A minute later, a grenade killed Bowman. Then the Tacoma native gunned down his friend with an M-4 rifle. And then he ran into an ambush and fell amid a hail of bullets.

Bowman, a fire support specialist with the 3rd Brigade, 2nd Infantry Division, finally dropped his Xbox 360 controller, stepped out of his living trailer to light up a cigarette. The Stryker soldier took a few drags, bragged about his kills and snuffed it out.

Another game of Call of Duty: Modern Warfare 2 beckoned.

“We play Modern Warfare 2 pretty much every night here,” Bowman said. “It helps us vent our frustrations a little bit, to be honest.”

Service members across Iraq spend countless hours playing first-person shooter video games, but perhaps none take it to the level of the soldiers of 1st Battalion, 23rd Infantry Regiment.

Their small base in Diyala province holds about 1,000 people, and entertainment options can be scarcer than at bigger bases.

Video games, therefore, are king.

The games give players a reason to talk trash and recall their moments of glory throughout the day, even during downtime on missions.

The battalion held a Modern Warfare 2 tournament on Christmas Eve that drew about 80 service members and contractors forming into two-man teams and facing off on TVs linked together at the Morale, Welfare and Recreation center. Soldiers from 1-23 Infantry’s reconnaissance platoon won the tournament by one kill in the final three seconds.

Every night, dozens of soldiers kill each other in a portable world after linking their Xbox 360s through a central node for each living area. The next step is to link all the networks, giving everyone who lives at Grizzly and owns an Xbox 360 a chance to face off nightly.

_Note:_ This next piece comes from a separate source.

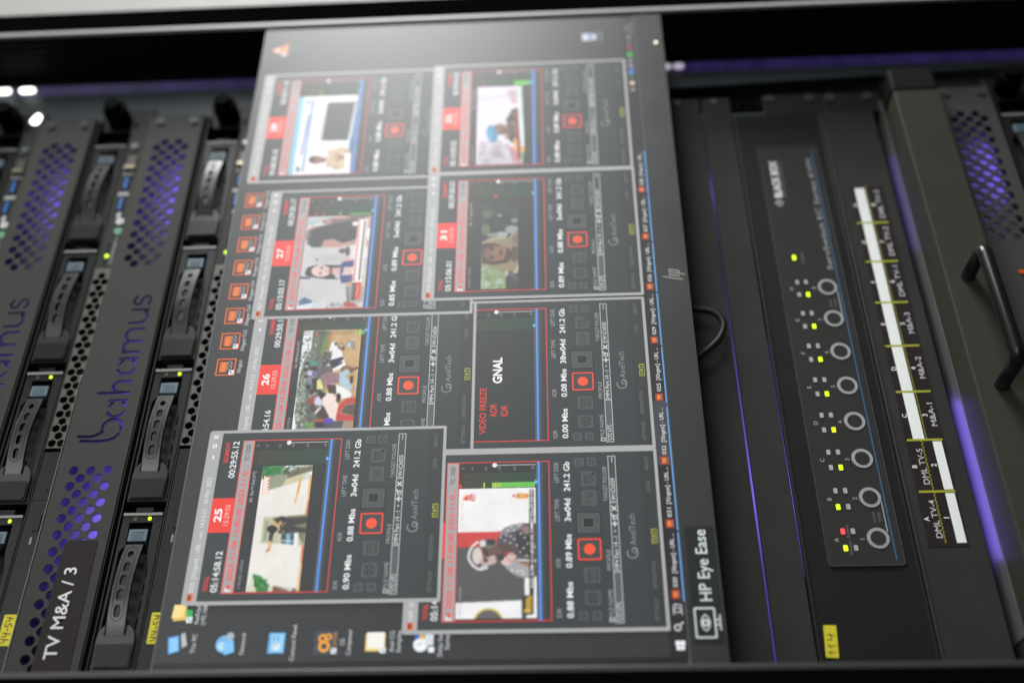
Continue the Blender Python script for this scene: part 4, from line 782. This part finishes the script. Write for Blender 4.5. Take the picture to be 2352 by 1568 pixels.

Even the battalion commander, Lt. Col. Chuck Hodges, is a regular each night, playing under the handle Tomahawk 6. Soldiers especially relish killing their higher-ranking comrades in the game.

And no officer at Grizzly ranks higher than Hodges. He once complained about too many people targeting him with knife attacks in the game.

On this night, it was open season on the lieutenant colonel. The best clips from the night were spliced together, set to music and saved on Scherrer’s computer.

After Hodges racked up more than 30 kills against a reporter from The News Tribune, the officer felt the need brag in an e-mail a few days later about his Call of Duty prowess.

“Hopefully you can get in some COD practice,” Hodges wrote. “You need it.”